Smartphones Are Killing Consoles, eBooks & MP3 players

The smartphone is becoming the one device to rule them all

Nov 02, 2015 at 11:39 AM ET

One chart shows how the smartphone is gobbling up more of the device market every single year.  More American adults are embracing smartphones and tablet computers as MP3 players, game consoles and desktop computers gradually slide into obsolesence.

Eighty-six percent of U.S. adults aged 18-29 now own a smartphone, a jump of more than a third since 2011. Ownership appears to be plateauing, as that’s only one percent more than in 2014, while ownership jumped at least 13 percent each year between 2011 and 2013.

The new Pew Research study of almost 2,000 U.S. adults reveals desktop computer ownership is down 10 percent on what it was five years ago. That’s nothing compared to MP3 players, which are taking a massive hit: Fifty-one percent of Americans in the 18-29 age group still own one. Five years ago, three in every four U.S. adults owned a standalone music device—their decline coincides with a massive surge in music streaming options, which have negated the need for users to store large amounts of music on their phones.

More Minorities And The Poor Are Most Reliant On Smartphones

E-reader ownership is nearly four times greater than it was in 2010, but is down from a peak in 2014. Game consoles, too are floundering, with ownership falling six percent since 2010.

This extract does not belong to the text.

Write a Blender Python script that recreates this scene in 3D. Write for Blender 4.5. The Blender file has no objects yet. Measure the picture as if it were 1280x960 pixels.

Tablet computer ownership also surged since 2010, rising tenfold just five percent five years ago to half of Americans between 18 and 29 today, but growth is slowing in this category, too: The 2015 figure is just two percent greater than in 2014 after jumping almost a fifth between 2011 and 2012, which appears to reflect reports that we’re beginning to replace tablets with smartphones that simply have larger screens.